La presenza in Veneto, e in particolare nel Padovano, da oltre trent’anni ha permesso a Manzo di strutturare «amicizie e rapporti interpersonali sia con soggetti contigui alla disciolta criminalità organizzata di matrice autoctona denominata “Mala del Brenta”» ma anche, dicono gli inquirenti, «con esponenti dell’imprenditoria locale». Una dote di conoscenze e rapporti che gli hanno consentito di venire «individuato anche in questa regione da svariati imprenditori quale soggetto potenzialmente e finanziariamente disponibile alla risoluzione di importanti transazioni commerciali, stante le evidenti potenzialità economiche ed immobiliari da quest’ultimo manifestate nel corso del tempo».

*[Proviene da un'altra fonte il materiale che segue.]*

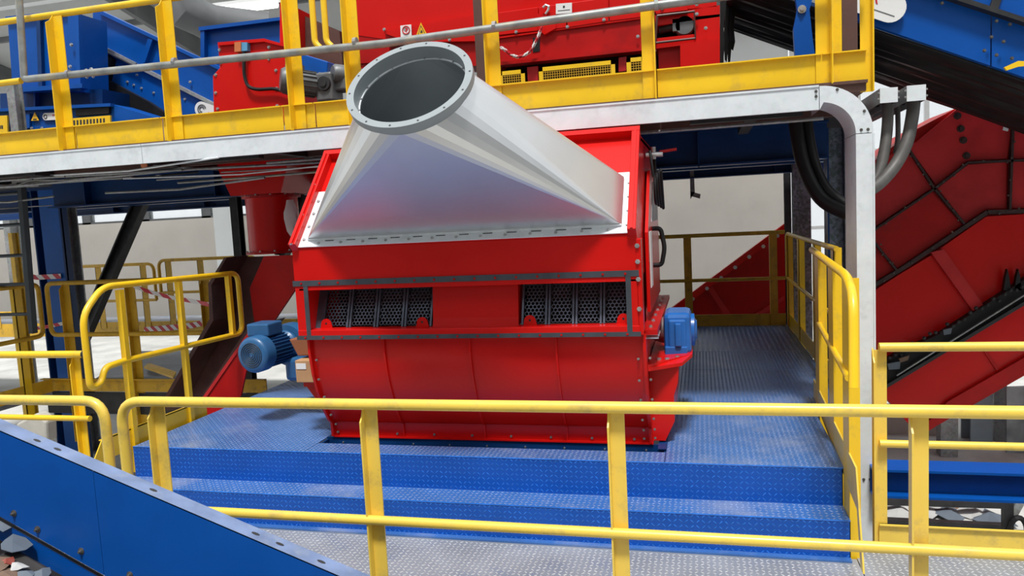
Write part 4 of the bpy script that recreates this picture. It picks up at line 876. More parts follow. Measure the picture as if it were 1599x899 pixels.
B().prism([cv(xa, 7.78), cv(xb_, 7.78), cv(xb_, 7.78, .5), cv(xa, 7.78, .5)], (0, .05, 0)).out('side_plate', BLUEB, t)
pboltset([(1548, 58), (1567, 65), (1537, 79), (1556, 86), (1580, 91), (1471, 5), (1556, 33), (1577, 38)], 6.15, t, BOLTD, r=.010)
B().prism(ppoly([(1568, 105), (1590, 95), (1610, 96), (1610, 102), (1590, 104), (1572, 110)], 6.12), (0, .02, 0)).out('yellow_bracket', YEL, t)
s = thing('maker_plate', 'white rounded logo plate with red letter on upper right conveyor', 'sign', tuple(atY(1380, 10, 6.14)))
dvn = dv.normalized(); upn = Vector((-dvn.z, 0, dvn.x)); c1 = atY(1391, 12, 6.15); c0 = c1-dvn*.7; rr = .105
B().prism([c1+dvn*(rr*math.sin(a))+upn*(rr*math.cos(a)) for a in [math.pi*i/12 for i in range(13)]] + [c0-upn*rr, c0+upn*rr], (0, .006, 0)).out('plate', WHITE, s)
text('lettering', 'R', .12, INKR, s, c1-dvn*.13+upn*.03+Vector((0, -.002, 0)), dvn, upn); 
B().prism([c1-dvn*.12-upn*.045, c1+dvn*.05-upn*.045, c1+dvn*.05-upn*.052, c1-dvn*.12-upn*.052], (0, -.002, 0)).out('text_line', MOTG, s)
t = thing('belt_bracket', 'blue bolted bracket plate left of the yellow corner posts', 'bracket', tuple(atY(1256, 90, 6.0)))
pbox([(1240, -20), (1274, -20), (1264, 15), (1269, 60), (1274, 95), (1242, 95), (1239, 45), (1245, 15)], 6.05, .06, 'plate', BLUE, t)
c = atY(1252, 15, 6.05); B().lathe(c, (0, -1, 0), [(0, .03), (.015, .03), (.015, .015), (.03, .015)], 12).out('bolt', ZINC, t)

# ================================================================== LEFT SIDE
# red drop pipe and chute
Yp = 6.1
pa, pb_ = atY(373, 398, Yp), atY(445, 396, Yp); pr_ = (pb_.x-pa.x)/2; pc = (pa+pb_)/2
zt1 = atY(408, 303, Yp).z; zt0 = pc.z
t = thing('drop_chute', 'red round drop pipe feeding a dark open chute left of the machine', 'chute', (pc.x, Yp+pr_, PZ))
ctr = Vector((pc.x, Yp+pr_, 0))
B().lathe((ctr.x, ctr.y, zt0), (0, 0, 1), [(0, pr_), (zt1-zt0, pr_)], 32).out('round_pipe', RED, t, smooth=True)
for z in (zt0, zt1-.03): B().lathe((ctr.x, ctr.y, z), (0, 0, 1), [(0, pr_+.03), (.02, pr_+.03)], 28).out('pipe_flange', RED2, t)
b = B()
for z in (zt0+.02, zt1-.01):
    for k in range(12): a = 2*math.pi*k/12; b.bolt((ctr.x+(pr_+.018)*math.cos(a), ctr.y+(pr_+.018)*math.sin(a), z), (0, 0, 1), .010, .014)
b.out('flange_bolts', ZINC, t, kind='stuff')
h = pr_+.02; H2 = h+.13; zf = atY(408, 255, Yp).z+.06
fn = B(); lo = [(-h, -h), (h, -h), (h, h), (-h, h)]; hi = [(-H2, -h-.02), (H2, -h-.02), (H2, h+.1), (-H2, h+.1)]
fn.add([(ctr.x+x, ctr.y+y, zt1) for x, y in lo] + [(ctr.x+x, ctr.y+y, zf) for x, y in hi], [(0, 1, 5, 4), (1, 2, 6, 5), (2, 3, 7, 6), (3, 0, 4, 7), (3, 2, 1, 0), (4, 5, 6, 7)])
fn.out('inlet_hopper', RED, t)
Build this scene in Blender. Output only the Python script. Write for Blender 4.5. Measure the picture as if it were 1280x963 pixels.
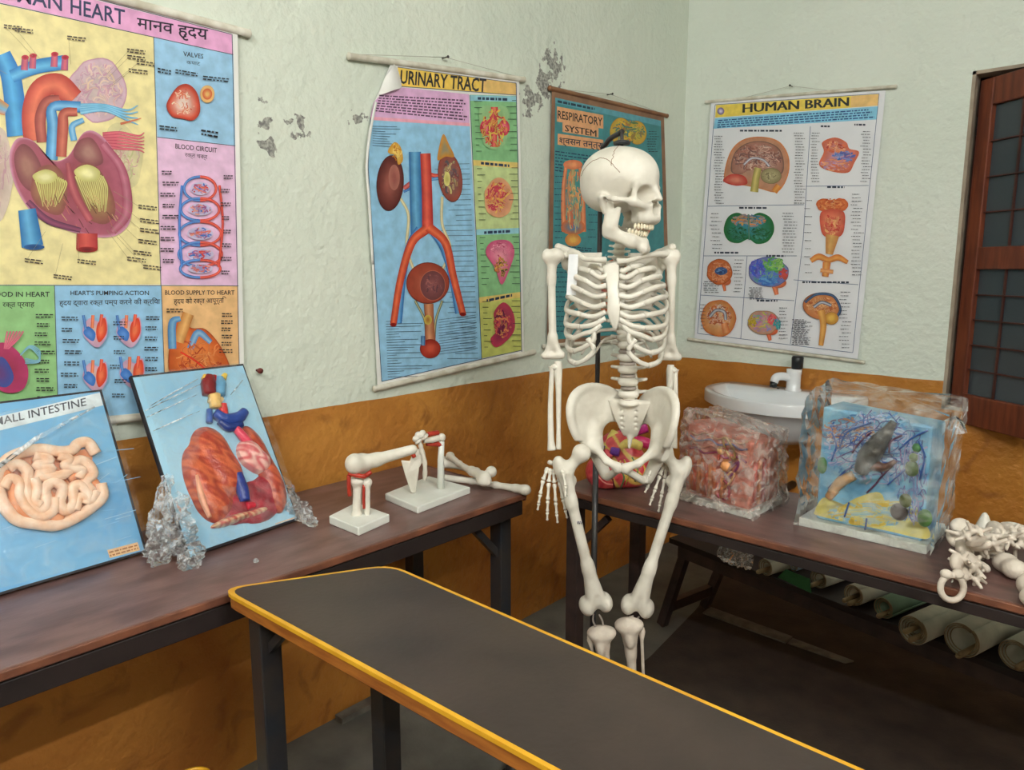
import bpy, bmesh, math, random
import numpy as np
from mathutils import Matrix, Vector
random.seed(7); np.random.seed(7)
for o in list(bpy.data.objects): bpy.data.objects.remove(o)
SC = bpy.context.scene
COL = SC.collection
V3 = np.array
# ------------------------------------------------------------------ camera
FPX, CX, CY = 910.0, 640.0, 481.5
YAW = math.radians(42.4); PITCH = math.atan((481.5-336)/FPX)
CAM = V3([1.893, -3.333, 1.45])
A0 = V3([-math.sin(YAW), math.cos(YAW), 0.0])          # horizontal view direction
RT = V3([math.cos(YAW), math.sin(YAW), 0.0])           # to the right
FW = A0*math.cos(PITCH) + V3([0, 0, -math.sin(PITCH)])
UP = np.cross(RT, FW)
cd = bpy.data.cameras.new('camera'); cam = bpy.data.objects.new('camera', cd); COL.objects.link(cam)
cd.sensor_fit = 'HORIZONTAL'; cd.sensor_width = 36.0; cd.lens = FPX/1280*36.0; cd.clip_start = 0.02
cam.matrix_world = Matrix([[RT[0], UP[0], -FW[0], CAM[0]], [RT[1], UP[1], -FW[1], CAM[1]], [RT[2], UP[2], -FW[2], CAM[2]], [0, 0, 0, 1]])
SC.camera = cam
# ------------------------------------------------------------------ world: night outside, tube lights inside
wd = bpy.data.worlds.new('night'); SC.world = wd; wd.use_nodes = True
wd.node_tree.nodes['Background'].inputs[0].default_value = (0.012, 0.018, 0.03, 1)
wd.node_tree.nodes['Background'].inputs[1].default_value = 1.0
SC.view_settings.view_transform = 'Standard'; SC.view_settings.look = 'None'
SC.view_settings.exposure = 0.0; SC.view_settings.gamma = 1.0; SC.view_settings.use_curve_mapping = False
TUBES = [  # centre, length, rotation about z, watts of light (fluorescent tubes hanging from the room's ceiling)
    ((3.25, -3.15, 2.86), 1.2, math.radians(90), 142.0),
    ((1.9, -4.3, 2.90), 1.2, math.radians(4), 112.0),
]
TUBE_COL = (1.0, 0.985, 0.95)

# ------------------------------------------------------------------ pixel -> place helpers (measuring the room from the photograph)
def ray(x, y): return FW + (x-CX)/FPX*RT - (y-CY)/FPX*UP
def onz(x, y, z): d = ray(x, y); return CAM + d*(z-CAM[2])/d[2]
def onx(x, y, X=0.0): d = ray(x, y); return CAM + d*(X-CAM[0])/d[0]
def ony(x, y, Y=0.0): d = ray(x, y); return CAM + d*(Y-CAM[1])/d[1]
def onpl(x, y, p0, n): d = ray(x, y); return CAM + d*(((V3(p0)-CAM) @ V3(n))/(d @ V3(n)))
def dep(x, y, D): d = ray(x, y); return CAM + d*(D/(d @ A0))      # at horizontal depth D

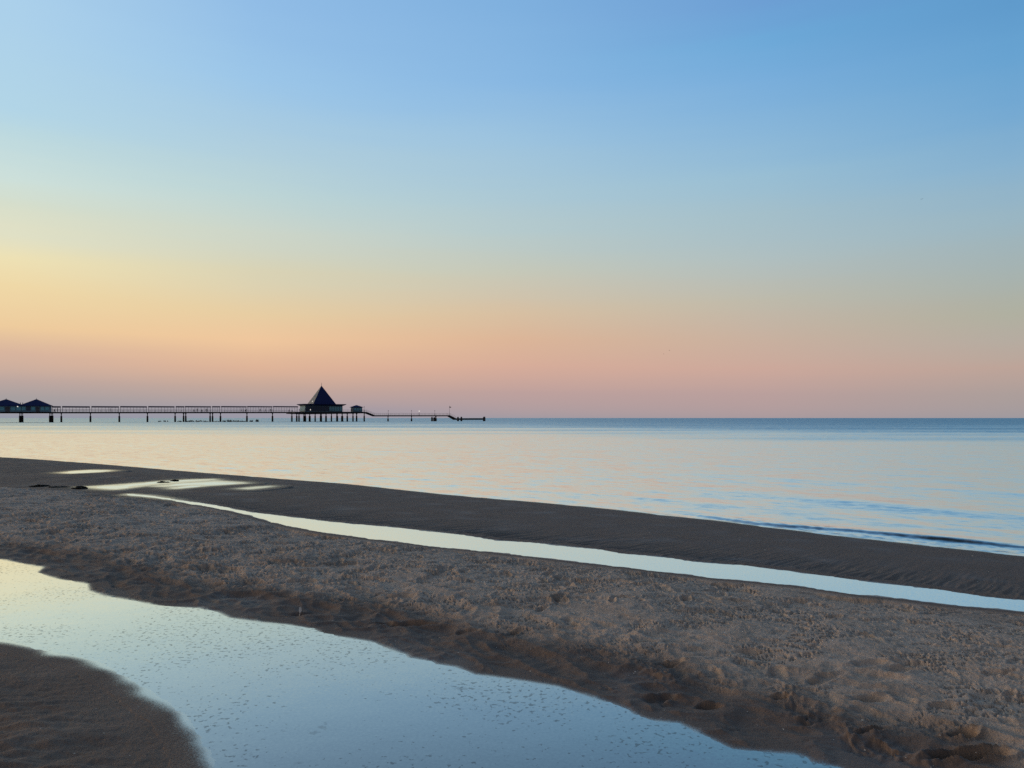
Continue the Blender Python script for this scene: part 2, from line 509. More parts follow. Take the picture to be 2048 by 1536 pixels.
# moisture: how damp the sand is (water edge, wet berm, damp apron)
dmin = np.minimum(np.minimum(G['nearpool'], G['chan']), G['dpud'])
wet = np.exp(-np.maximum(np.minimum(G['nearpool'], G['chan']), 0) / np.where(G['tongue'], 0.22, 0.16))
lowness = np.clip((PL + 0.12 - GZ) / 0.12, 0, 1)
wet = np.maximum(wet, np.where(G['bank'], 0.62 * np.clip(lowness, 0, 1) * sstep(1.9, 0.4, G['nearpool']), 0))
wet = np.maximum(wet, np.where(G['bank'], 0.70 * (1 - sstep(0.45, 1.15, G['nearpool'] + 0.12 * perlin(GX / 0.5, GY / 0.5, 151))), 0))
wet = np.maximum(wet, np.where(G['tongue'], 0.60, 0))
wet = np.maximum(wet, np.where(G['seaward'], 0.66, 0))
wet = np.maximum(wet, np.where(G['seaward'] & (G['dsea'] > 0), 0.75 * np.exp(-np.maximum(G['dsea'], 0) / 0.5), 0))
wet = np.maximum(wet, np.exp(-np.maximum(G['dpud'], 0) / 0.5) * 0.95)
streamy = np.exp(-np.maximum(G['chan'], 0) / 0.7) * sstep(14, 18, D2) * 0.9
wet = np.maximum(wet, streamy)
wet = np.maximum(wet, np.where(G['bank'], 0.28 * sstep(0.05, 0.6, fbm(GX / 1.2, GY / 1.0, 2, 161)), 0))
wet = np.clip(wet + 0.10 * fbm(GX / 0.8, GY / 0.8, 2, 131) * (wet < 0.9), 0, 1).astype(np.float32)

film = np.where(G['tongue'], np.exp(-np.maximum(G['nearpool'] + 0.06 * perlin(GX / 0.3, GY / 0.3, 141), 0) / 0.06), 0)
film = np.maximum(film, np.where(G['bank'], 0.8 * np.exp(-np.maximum(G['nearpool'], 0) / 0.03), 0))
film = np.maximum(film, 0.75 * np.exp(-np.maximum(G['dpud'], 0) / 0.35))
film = np.maximum(film, np.exp(-np.maximum(G['chan'], 0) / 0.35) * sstep(15, 18, D2) * 0.55)
film = np.maximum(film, np.where(G['seaward'], 0.7 * np.exp(-np.maximum(G['dsea'], 0) / 0.12), 0))
fbase = sstep(0.52, 0.60, 0.5 + 0.5 * fbm(GX / 1.5, GY / 0.35, 3, 143)) * 0.22 * np.exp(-(np.maximum(G['dpud'], 0) / 2.0) ** 2) * G['seaward'] * sstep(200, 330, pxs_grid)
film = np.maximum(film, fbase)

gxc, gyc = unproj(370, 1034, 0.36)
gu = (GX - gxc) * 0.78 - (GY - gyc) * 0.625
gv = (GX - gxc) * 0.625 + (GY - gyc) * 0.78
grit_mask = 0.75 * np.exp(-(gu / 1.6) ** 2 - (gv / 0.55) ** 2) * sstep(-0.4, 0.3, fbm(GX / 0.5, GY / 0.5, 2, 171)) * (G['chan'] > 0.1)


def grid_mesh(name, X, Y, Z, wrap=False, attrs=None, keep=None):
    nr, nc = X.shape
    idx = np.arange(nr * nc, dtype=np.int32).reshape(nr, nc)
    q = np.stack([idx[:-1, :-1], idx[:-1, 1:], idx[1:, 1:], idx[1:, :-1]], -1)
    if keep is not None:
        q = q[keep]
    q = q.reshape(-1, 4)[:, ::-1]
    me = bpy.data.meshes.new(name)
    co = np.stack([X, Y, Z], -1).astype(np.float32).reshape(-1)
    me.vertices.add(nr * nc)
    me.vertices.foreach_set('co', co)
    me.loops.add(q.size)
    me.loops.foreach_set('vertex_index', np.ascontiguousarray(q).reshape(-1))
    me.polygons.add(len(q))
    me.polygons.foreach_set('loop_start', np.arange(0, q.size, 4, dtype=np.int32))
    me.update(calc_edges=True)
    me.polygons.foreach_set('use_smooth', np.ones(len(q), bool))
    for k, v in (attrs or {}).items():
        a = me.attributes.new(k, 'FLOAT', 'POINT')
        a.data.foreach_set('value', v.astype(np.float32).reshape(-1))
    me.update()
    return me


def link(name, me, material=None, parent=None):
    o = bpy.data.objects.new(name, me)
    COL.objects.link(o)
    if material:
        me.materials.clear()
        me.materials.append(material)
    if parent:
        o.parent = parent
    return o


# ------------------------------------------------------------------ materials
def new_mat(name):
    m = bpy.data.materials.new(name)
    m.use_nodes = True
    t = m.node_tree
    t.nodes.clear()
    out = N(t, 'ShaderNodeOutputMaterial')
    return m, t, out


def noise(t, vec, scale, detail=3.0, rough=0.55, out=0):
    n = N(t, 'ShaderNodeTexNoise')
    n.inputs['Scale'].default_value = scale
    n.inputs['Detail'].default_value = detail
    n.inputs['Roughness'].default_value = rough
    t.links.new(vec, n.inputs['Vector'])
    return n.outputs[out]


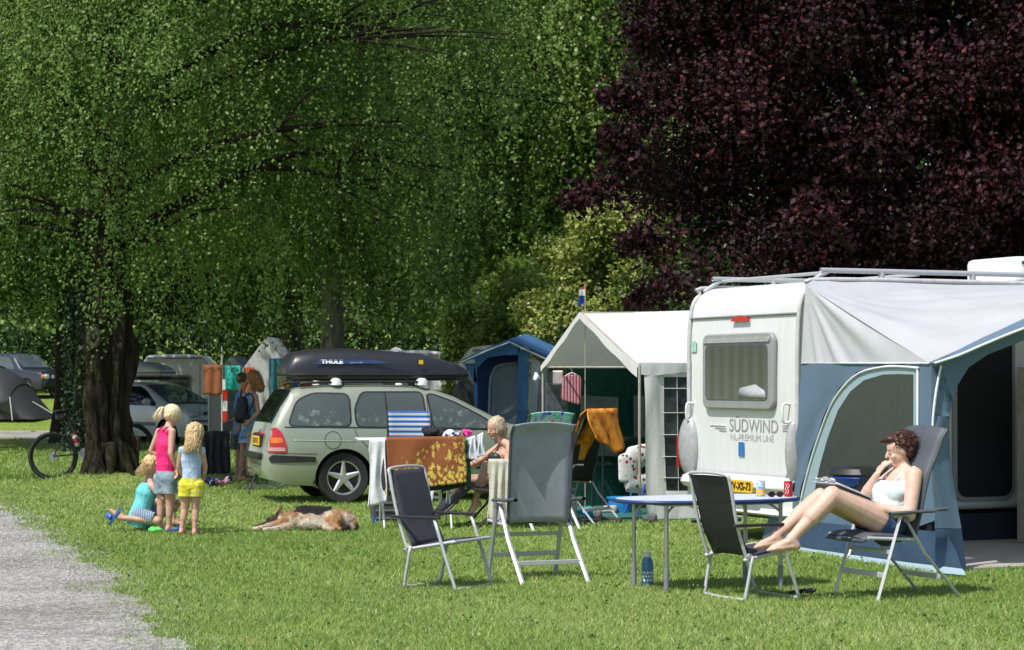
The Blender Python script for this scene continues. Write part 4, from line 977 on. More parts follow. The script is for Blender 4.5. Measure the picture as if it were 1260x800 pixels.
for sg in (-1, 1):
    for xa in (XR, XR+2.67): wheel(car, (xa, sg*(HWc-.13), .315), .315, .2, sg)
    W1 = rpoly([(.30, .955), (1.05, .945), (1.05, 1.325), (.62, 1.335), (.42, 1.25)], .08)
    W2 = rpoly([(1.14, .94), (2.0, .925), (1.97, 1.345), (1.22, 1.345), (1.125, 1.15)], .06)
    W3 = rpoly([(2.09, .925), (2.93, .905), (2.70, 1.05), (2.38, 1.22), (2.12, 1.315), (2.05, 1.32)], .04)
    for W in (W1, W2, W3):
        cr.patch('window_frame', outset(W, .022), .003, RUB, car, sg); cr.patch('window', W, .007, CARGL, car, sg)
    cr.line('window_pillar', [(1.52, .94), (1.50, 1.34)], .012, RUB, car, sg, .006)
    cr.line('door_seam', [(1.09, .93), (1.14, .80), (1.38, .58), (1.47, .42), (1.5, .26)], .0045, SEAM, car, sg)
    cr.line('door_seam', [(2.03, 1.33), (2.03, .9), (2.05, .26)], .0045, SEAM, car, sg)
    cr.line('door_seam', [(2.95, .9), (3.0, .5), (2.95, .26)], .0045, SEAM, car, sg)
    cr.line('belt_moulding', [(.25, .935), (1.3, .925), (2.95, .893)], .008, SEAM, car, sg)
    cr.line('crease', [(.35, .775), (1.1, .76)], .006, M('paint_edge', (.5, .54, .46), .3, metal=.4), car, sg)
    cr.line('tail_edge', [(.12, .62), (.62, .61), (.64, .6)], .004, SEAM, car, sg)
    cr.patch('door_handle', rpoly([(1.28, .74), (1.48, .74), (1.48, .80), (1.28, .80)], .03), .022, RUB, car, sg)
    cr.patch('door_handle', rpoly([(2.14, .74), (2.34, .74), (2.34, .80), (2.14, .80)], .03), .022, RUB, car, sg)
    cr.patch('side_moulding', rpoly([(.08, .505), (.62, .515), (.62, .575), (.10, .60), (.06, .56)], .02), .012, RUB, car, sg)
    cr.patch('side_moulding', rpoly([(1.5, .47), (2.95, .46), (2.95, .52), (1.5, .53)], .02), .012, RUB, car, sg)
    tl = cr.patch('tail_lamp', rpoly([(.045, .625), (.27, .625), (.27, .72), (.215, .87), (.14, .94), (.08, .90), (.05, .75)], .03), .012, REDL, car, sg, .03)
    cr.patch('indicator', rpoly([(.06, .74), (.23, .745), (.215, .81), (.07, .81)], .03), .016, M('amber_lens', (.75, .16, .01), .25, coat=.5), tl, sg, .03)
    cr.patch('reverse_lens', rpoly([(.05, .645), (.25, .645), (.25, .69), (.055, .69)], .02), .016, M('clear_lens', (.55, .3, .3), .2, coat=.5), tl, sg, .03)
    mb = MB(); mb.tube([(.5, sg*.60, 1.43), (.6, sg*.605, 1.47), (1.9, sg*.61, 1.48), (2.05, sg*.60, 1.44)], .016, 8, smooth=4); mb.build('roof_rail', RUB, car, smooth=180)
    MB().ell((2.80, sg*(HWc+.09), .97), (.06, .10, .075)).build('wing_mirror', GP, car, smooth=180)
    cr.patch('headlight', rpoly([(4.0, .62), (4.38, .6), (4.34, .72), (4.0, .76)], .04), .01, M('lens_clear', (.5, .52, .54), .1, coat=.8), car, sg, .04)
cc_ = [(0.83+.10*math.cos(t), .775+.105*math.sin(t)) for t in np.linspace(0, 2*math.pi, 24)]
cr.line('fuel_flap', cc_, .004, SEAM, car, -1)
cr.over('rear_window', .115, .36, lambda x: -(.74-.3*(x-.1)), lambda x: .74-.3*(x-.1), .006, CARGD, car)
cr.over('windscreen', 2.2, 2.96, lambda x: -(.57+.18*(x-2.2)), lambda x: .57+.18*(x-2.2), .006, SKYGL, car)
MB().box((.035, .12, .575), (.16, 1.35, .075)).build('bumper_strip', RUB, car, bevel=.02)
MB().box((.055, 0, .76), (.05, .62, .17)).build('plate_recess', RUB, car, bevel=.02)
cpl = MB().box((.026, 0, .755), (.012, .5, .115)).build('number_plate', YPL, car, bevel=.004)
text('plate_text', '38-LP-TR', .1, BLACK, cpl, (.018, 0, .755), (0, -1, 0), (0, 0, 1))
cr.line('mudguard', [(XR-.36, .3), (XR-.37, .24)], .01, RUB, car)
MB().tube([(.08, 0, .33), (-.08, 0, .31), (-.12, 0, .36), (-.12, 0, .41)], [.02, .02, .02, .028], 8, smooth=3).build('towbar', RUB, car, smooth=180)
MB().tube([(.0, -.15, .36), (-.10, -.2, .1)], .012, 6).build('stay', RUB, car)
MB().tube([(.5, 0, 1.42), (.42, .0, 1.48), (.28, 0, 1.6)], .005, 5).build('aerial', RUB, car)
rb = thing('roof_box', 'large black roof box with white lettering on the green silver estate car', 'roof box', org+Fc*.5+V((0, 0, 1.44)), al)
RBM = M('roofbox_black', (.022, .023, .026), .38, coat=.15, bmp=.05)
sec = roofbox(rb, -.17, 2.15, .43, .05, .33, RBM, -.1)
for x_ in (.42, 1.5): 
    MB().box((x_, 0, .065), (.08, 1.15, .03)).build('crossbar', M('bar_white', (.6, .61, .6), .4), rb, bevel=.01)
    for sg in (-1, 1): MB().lathe([(.001, 0), (.085, 0), (.075, .05), (.04, .085), (.001, .09)], (x_, sg*.57, .0), 18).build('foot', M('bar_white', (.6, .61, .6), .4), rb, smooth=50)
fx = Fc; 
text('lettering', 'THULE', .066, M('white_print', (.75, .76, .77), .5), rb, (.38, -.10-.43-.006, .285), (1, 0, 0), (0, .45, 1), sx=1.35, bold=.003)
text('lettering', 'Spirit 780', .034, M('grey_print', (.35, .36, .38), .5), rb, (.68, -.10-.43-.006, .278), (1, 0, 0), (0, .45, 1), sx=1.2)
MB().slab([(.15, -.531, .255), (.23, -.526, .305), (.85, -.525, .315), (1.15, -.535, .275), (.8, -.533, .265)], (0, -.004, 0)).build('blue_flash', M('flash_blue', (.03, .06, .16), .4), rb)
MB().box((1.50, -.530, .285), (.055, .004, .05)).build('sticker', YPL, rb)
mt_ = MB(); mt_.slab([gnd(292, 603), gnd(352, 602), gnd(395, 592), gnd(300, 590)], (0, 0, .02)); tag(mt_.build('awning_mat', M('mat_dark', (.03, .03, .032), .9, bmp=.3), loc=gnd(330, 598)), 'dark groundsheet lying in the grass behind the estate car bumper', 'mat')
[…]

Anche con le banche, almeno fino al 2012, non ci sono mai stati problemi. Restando nella galassia padovana le società di Manzo risultano (al 2013) indebitate con gli istituti di credito per 34 milioni. Diciannove di questi sono relativi al mutuo contratto con Cariveneto per la realizzazione del centro servizi Onda Palace con l’iscrizione di un’ipoteca da 38 milioni. I fondi, a step successivi, sono arrivati fino al 2012 quando la banca ha dato lo stop. Con ogni probabilità perché la vendita degli spazi (mai decollata) era vincolante ai fini dell’erogazione della somma. E così, quando la solidità delle sue società non era un biglietto da visita sufficiente, Manzo cercava altre strade. Chiedendo, ad esempio, ad Arnaldo Benetazzo, ex Mala del Brenta, di reperire «idonee e surrettizie soluzioni idonee a sbloccare il finanziamento». Allo stesso Benetazzo è stato poi chiesto di attivarsi per trovare un compratore per il castello Bortoluzzi, a Ponte nelle Alpi, «facendosi portavoce nei confronti di imprenditori locali e di Felice Maniero».